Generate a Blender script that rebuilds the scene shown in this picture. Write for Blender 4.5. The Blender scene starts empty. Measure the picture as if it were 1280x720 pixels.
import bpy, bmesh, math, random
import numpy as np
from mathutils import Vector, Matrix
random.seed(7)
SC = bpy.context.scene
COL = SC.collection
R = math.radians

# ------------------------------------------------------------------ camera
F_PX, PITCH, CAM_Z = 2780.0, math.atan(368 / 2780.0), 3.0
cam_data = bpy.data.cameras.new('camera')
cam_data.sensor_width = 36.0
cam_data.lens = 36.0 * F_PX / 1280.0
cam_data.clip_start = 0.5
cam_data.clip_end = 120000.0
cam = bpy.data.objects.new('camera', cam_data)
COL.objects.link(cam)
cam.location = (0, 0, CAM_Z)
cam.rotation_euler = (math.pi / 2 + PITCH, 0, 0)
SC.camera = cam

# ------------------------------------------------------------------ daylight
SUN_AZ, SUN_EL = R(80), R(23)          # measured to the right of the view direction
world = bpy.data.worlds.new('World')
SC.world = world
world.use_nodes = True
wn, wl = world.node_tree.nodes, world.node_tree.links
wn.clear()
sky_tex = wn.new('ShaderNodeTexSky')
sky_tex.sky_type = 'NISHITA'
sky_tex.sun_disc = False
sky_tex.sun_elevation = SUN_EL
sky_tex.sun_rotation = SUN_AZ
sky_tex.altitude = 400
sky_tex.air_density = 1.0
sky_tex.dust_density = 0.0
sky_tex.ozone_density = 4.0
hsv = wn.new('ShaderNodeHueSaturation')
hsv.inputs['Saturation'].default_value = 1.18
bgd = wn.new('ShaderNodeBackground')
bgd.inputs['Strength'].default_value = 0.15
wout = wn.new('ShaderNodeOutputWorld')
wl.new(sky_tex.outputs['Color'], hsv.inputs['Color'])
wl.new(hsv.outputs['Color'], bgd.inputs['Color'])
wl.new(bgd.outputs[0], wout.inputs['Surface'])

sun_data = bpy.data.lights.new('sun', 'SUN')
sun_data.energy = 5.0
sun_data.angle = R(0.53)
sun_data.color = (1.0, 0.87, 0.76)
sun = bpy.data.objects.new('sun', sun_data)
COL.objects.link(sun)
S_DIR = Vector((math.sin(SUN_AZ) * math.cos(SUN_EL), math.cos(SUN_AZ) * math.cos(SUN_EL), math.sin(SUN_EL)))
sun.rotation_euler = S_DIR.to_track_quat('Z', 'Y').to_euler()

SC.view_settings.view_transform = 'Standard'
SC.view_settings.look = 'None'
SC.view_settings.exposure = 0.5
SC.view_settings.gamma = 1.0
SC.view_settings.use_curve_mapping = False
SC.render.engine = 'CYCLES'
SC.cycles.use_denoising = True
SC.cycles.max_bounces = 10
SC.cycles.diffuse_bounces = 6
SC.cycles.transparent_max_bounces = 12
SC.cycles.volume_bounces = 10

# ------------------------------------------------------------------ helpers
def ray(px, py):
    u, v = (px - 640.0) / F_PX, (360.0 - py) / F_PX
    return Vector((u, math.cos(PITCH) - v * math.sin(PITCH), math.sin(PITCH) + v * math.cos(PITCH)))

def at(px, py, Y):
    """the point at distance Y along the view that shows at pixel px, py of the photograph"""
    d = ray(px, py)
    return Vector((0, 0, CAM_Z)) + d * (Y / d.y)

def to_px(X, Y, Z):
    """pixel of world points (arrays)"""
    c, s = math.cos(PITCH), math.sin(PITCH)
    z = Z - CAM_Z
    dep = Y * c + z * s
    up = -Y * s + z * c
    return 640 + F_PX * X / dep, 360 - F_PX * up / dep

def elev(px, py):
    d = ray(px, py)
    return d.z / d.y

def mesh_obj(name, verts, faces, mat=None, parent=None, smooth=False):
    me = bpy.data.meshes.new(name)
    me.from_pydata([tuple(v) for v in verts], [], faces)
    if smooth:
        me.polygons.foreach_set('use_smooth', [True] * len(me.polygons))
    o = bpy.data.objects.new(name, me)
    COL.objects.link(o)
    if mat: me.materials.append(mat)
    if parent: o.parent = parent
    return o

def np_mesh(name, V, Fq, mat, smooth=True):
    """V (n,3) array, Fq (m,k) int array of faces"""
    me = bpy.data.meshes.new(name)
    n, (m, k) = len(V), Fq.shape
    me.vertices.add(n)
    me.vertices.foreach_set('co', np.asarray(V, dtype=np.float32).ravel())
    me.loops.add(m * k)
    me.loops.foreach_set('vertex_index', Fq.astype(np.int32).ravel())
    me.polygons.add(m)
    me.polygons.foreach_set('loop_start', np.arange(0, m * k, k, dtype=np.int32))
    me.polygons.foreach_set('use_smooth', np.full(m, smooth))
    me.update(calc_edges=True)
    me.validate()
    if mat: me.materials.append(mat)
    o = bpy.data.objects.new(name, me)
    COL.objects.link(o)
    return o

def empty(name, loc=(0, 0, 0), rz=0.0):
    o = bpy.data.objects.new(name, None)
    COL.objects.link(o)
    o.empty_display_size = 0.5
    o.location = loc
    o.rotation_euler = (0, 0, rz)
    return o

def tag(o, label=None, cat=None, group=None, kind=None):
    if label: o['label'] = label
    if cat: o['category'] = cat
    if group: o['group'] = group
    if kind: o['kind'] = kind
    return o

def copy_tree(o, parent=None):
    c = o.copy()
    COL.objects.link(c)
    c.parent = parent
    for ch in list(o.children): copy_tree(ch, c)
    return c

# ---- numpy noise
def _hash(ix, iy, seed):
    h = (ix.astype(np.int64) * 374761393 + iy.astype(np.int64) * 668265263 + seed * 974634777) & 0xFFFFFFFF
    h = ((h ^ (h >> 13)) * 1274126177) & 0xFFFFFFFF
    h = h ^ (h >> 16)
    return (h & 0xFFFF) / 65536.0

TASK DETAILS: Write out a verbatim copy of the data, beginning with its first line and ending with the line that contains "SC.camera = cam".

RESULT FOR THIS TASK:
Generate a Blender script that rebuilds the scene shown in this picture. Write for Blender 4.5. The Blender scene starts empty. Measure the picture as if it were 1280x720 pixels.
import bpy, bmesh, math, random
import numpy as np
from mathutils import Vector, Matrix
random.seed(7)
SC = bpy.context.scene
COL = SC.collection
R = math.radians

# ------------------------------------------------------------------ camera
F_PX, PITCH, CAM_Z = 2780.0, math.atan(368 / 2780.0), 3.0
cam_data = bpy.data.cameras.new('camera')
cam_data.sensor_width = 36.0
cam_data.lens = 36.0 * F_PX / 1280.0
cam_data.clip_start = 0.5
cam_data.clip_end = 120000.0
cam = bpy.data.objects.new('camera', cam_data)
COL.objects.link(cam)
cam.location = (0, 0, CAM_Z)
cam.rotation_euler = (math.pi / 2 + PITCH, 0, 0)
SC.camera = cam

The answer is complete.